What you should be doing is focusing on market value. Don't focus on the % of the raise, talk about salary equity (not raise equity.) A person is worth what the market will pay them, not your salary band. Salaries are as dictated by supply and demand as anything else, and smart employees know it. Basing salary on market data not only allows you more flexibility but also rectifies any unintended gender disparity when it comes to salary. Several companies - including Facebook - use a predetermined formula based on competitive market data to calculate salary...and there is very little room for negotiation (since that only rewards people for negotiation skills...which very few roles actually need.) Read more about their approach here.

The old way is out. Start doing more research, pay people fairly, and whether you post salary info about your people or not you should be able to defend it if and when salary differences becomes known. (And keep in mind it is ILLEGAL to forbid people to share their salary data....yes, ILLEGAL.)

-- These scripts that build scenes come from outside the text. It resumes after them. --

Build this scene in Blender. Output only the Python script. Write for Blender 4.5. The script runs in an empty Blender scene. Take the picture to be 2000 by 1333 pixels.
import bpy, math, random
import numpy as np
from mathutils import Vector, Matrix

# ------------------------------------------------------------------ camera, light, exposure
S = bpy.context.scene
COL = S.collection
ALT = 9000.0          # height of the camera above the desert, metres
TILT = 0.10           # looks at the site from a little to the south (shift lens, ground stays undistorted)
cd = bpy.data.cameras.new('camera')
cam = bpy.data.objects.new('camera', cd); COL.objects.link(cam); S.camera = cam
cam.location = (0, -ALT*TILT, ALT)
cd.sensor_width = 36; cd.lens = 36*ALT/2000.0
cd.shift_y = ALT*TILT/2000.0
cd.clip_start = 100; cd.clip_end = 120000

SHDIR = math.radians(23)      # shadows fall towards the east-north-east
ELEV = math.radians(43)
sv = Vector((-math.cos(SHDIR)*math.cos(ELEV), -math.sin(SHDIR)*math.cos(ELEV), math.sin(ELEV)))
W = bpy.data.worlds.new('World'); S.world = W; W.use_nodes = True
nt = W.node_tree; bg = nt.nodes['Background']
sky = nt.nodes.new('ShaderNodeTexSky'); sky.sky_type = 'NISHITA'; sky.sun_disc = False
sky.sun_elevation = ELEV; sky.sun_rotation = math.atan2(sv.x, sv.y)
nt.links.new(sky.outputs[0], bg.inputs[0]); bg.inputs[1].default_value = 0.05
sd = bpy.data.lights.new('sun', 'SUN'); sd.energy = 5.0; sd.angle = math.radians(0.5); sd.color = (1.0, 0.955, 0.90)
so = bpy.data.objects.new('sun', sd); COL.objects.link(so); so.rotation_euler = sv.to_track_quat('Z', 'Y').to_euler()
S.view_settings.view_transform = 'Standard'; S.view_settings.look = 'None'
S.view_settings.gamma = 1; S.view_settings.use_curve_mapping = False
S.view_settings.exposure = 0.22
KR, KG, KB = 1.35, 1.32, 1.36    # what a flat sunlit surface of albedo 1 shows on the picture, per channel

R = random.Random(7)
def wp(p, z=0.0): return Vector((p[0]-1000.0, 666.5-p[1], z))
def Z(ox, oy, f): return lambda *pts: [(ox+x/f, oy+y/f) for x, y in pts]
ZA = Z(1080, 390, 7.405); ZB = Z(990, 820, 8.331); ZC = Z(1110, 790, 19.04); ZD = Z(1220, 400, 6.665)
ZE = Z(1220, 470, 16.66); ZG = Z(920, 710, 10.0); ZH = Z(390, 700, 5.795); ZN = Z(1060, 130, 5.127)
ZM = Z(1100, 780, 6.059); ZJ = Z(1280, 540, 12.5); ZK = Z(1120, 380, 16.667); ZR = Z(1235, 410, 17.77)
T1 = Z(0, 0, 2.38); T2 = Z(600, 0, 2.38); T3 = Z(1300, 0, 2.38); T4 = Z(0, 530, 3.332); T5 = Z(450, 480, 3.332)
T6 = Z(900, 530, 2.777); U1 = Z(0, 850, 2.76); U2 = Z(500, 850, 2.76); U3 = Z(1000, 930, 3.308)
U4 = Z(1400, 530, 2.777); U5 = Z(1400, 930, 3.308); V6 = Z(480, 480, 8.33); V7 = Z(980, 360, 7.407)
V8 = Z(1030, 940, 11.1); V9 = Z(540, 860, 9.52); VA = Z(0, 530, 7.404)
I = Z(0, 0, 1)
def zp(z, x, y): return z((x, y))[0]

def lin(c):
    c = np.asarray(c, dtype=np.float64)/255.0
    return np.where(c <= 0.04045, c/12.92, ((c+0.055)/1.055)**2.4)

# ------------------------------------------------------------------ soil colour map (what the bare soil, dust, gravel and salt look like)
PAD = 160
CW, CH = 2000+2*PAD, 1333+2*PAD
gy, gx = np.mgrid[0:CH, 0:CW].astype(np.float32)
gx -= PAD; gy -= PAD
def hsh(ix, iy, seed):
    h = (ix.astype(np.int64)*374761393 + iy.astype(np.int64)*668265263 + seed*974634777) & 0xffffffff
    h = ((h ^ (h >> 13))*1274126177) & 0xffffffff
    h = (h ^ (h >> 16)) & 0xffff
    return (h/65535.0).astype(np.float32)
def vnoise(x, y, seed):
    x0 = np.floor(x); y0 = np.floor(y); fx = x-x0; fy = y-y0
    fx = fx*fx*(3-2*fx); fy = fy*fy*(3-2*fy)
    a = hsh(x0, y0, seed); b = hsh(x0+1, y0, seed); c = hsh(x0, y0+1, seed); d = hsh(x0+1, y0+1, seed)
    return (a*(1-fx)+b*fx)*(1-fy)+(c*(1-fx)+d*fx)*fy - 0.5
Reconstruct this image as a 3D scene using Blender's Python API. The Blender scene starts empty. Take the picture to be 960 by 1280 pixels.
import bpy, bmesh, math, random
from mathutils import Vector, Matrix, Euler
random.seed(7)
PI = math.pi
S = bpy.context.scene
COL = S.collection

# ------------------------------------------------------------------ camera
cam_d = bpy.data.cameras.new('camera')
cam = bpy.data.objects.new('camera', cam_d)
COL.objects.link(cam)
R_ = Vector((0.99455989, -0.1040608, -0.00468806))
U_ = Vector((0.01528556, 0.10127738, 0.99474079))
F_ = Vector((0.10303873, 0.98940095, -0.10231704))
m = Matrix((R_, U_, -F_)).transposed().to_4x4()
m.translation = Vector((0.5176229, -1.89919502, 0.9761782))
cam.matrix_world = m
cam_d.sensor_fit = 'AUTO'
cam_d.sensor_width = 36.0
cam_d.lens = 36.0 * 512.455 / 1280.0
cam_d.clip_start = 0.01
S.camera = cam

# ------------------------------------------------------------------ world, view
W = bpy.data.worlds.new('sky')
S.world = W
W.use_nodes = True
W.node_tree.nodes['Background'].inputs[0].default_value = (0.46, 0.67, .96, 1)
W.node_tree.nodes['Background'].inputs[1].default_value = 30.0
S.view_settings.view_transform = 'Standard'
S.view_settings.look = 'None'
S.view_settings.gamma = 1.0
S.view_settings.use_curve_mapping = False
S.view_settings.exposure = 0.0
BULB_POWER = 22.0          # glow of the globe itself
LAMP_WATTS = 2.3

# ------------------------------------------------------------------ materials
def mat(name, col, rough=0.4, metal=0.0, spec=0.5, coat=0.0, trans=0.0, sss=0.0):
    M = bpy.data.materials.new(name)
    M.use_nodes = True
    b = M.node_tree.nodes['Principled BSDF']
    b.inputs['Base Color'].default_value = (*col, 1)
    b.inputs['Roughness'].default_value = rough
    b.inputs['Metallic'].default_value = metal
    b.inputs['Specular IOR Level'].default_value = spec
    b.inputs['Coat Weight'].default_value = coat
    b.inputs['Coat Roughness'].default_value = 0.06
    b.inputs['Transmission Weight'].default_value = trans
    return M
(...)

Surprise people if you want surprising performance

When it comes to actually motivating better performance, managers need much more flexibility, education, and coaching on properly recognizing people. Annual bonuses are nice in regards to company performance but are too far removed from someone's actual contribution. Some companies do hybrid individual/company performance bonus calculations but the periodic and predictable cadence of those types of bonuses only serve to diminish any kind of link to recognition for behavior and therefore incentive to provide additional effort.

The ultimate challenge is most bonuses are often linked to financial planning, not individual performance and therefore are being run like any other fairly predictable line item on the budget. They are planned, calculated, and controlled by people in charge of maintaining the company's financial health. Financial health is great to work towards. As is brand reputation, product development, and sales growth. But would you put marketing or sales in charge of culture? How about engineering in charge of succession planning? Why then do we often put Finance in control of employee recognition? As a place to start, yes, put payroll with finance (see above) but put control of bonuses with the manager/director/VP/etc. of the respective employees. 

I remember working with an Account Manager who paid me out of his pocket $100 for me helping him make his quarter. It was not expected, It was not his responsibility, and it was not tied to the company performance. It was tied to mine and it was surprising. That was 12 years ago and it was one of the best examples of leadership and motivation I have ever learned.

Performance is variable and not guaranteed. The minute you lump bonuses in with salary, you just removed any link to motivation and created an expectation. People EXPECT to get their annual bonuses...whether they did anything exemplary or not. Stop doing that and take control of your bonuses. If someone saves the company $200k - they deserve a bonus as soon as that change goes into effect. How much? I don't know but it should be enough to surprise them. If you just make them "satisfied" then you will get "satisfactory" work from them. If you want them to surprise you with great performance, you need to surprise them with great bonuses.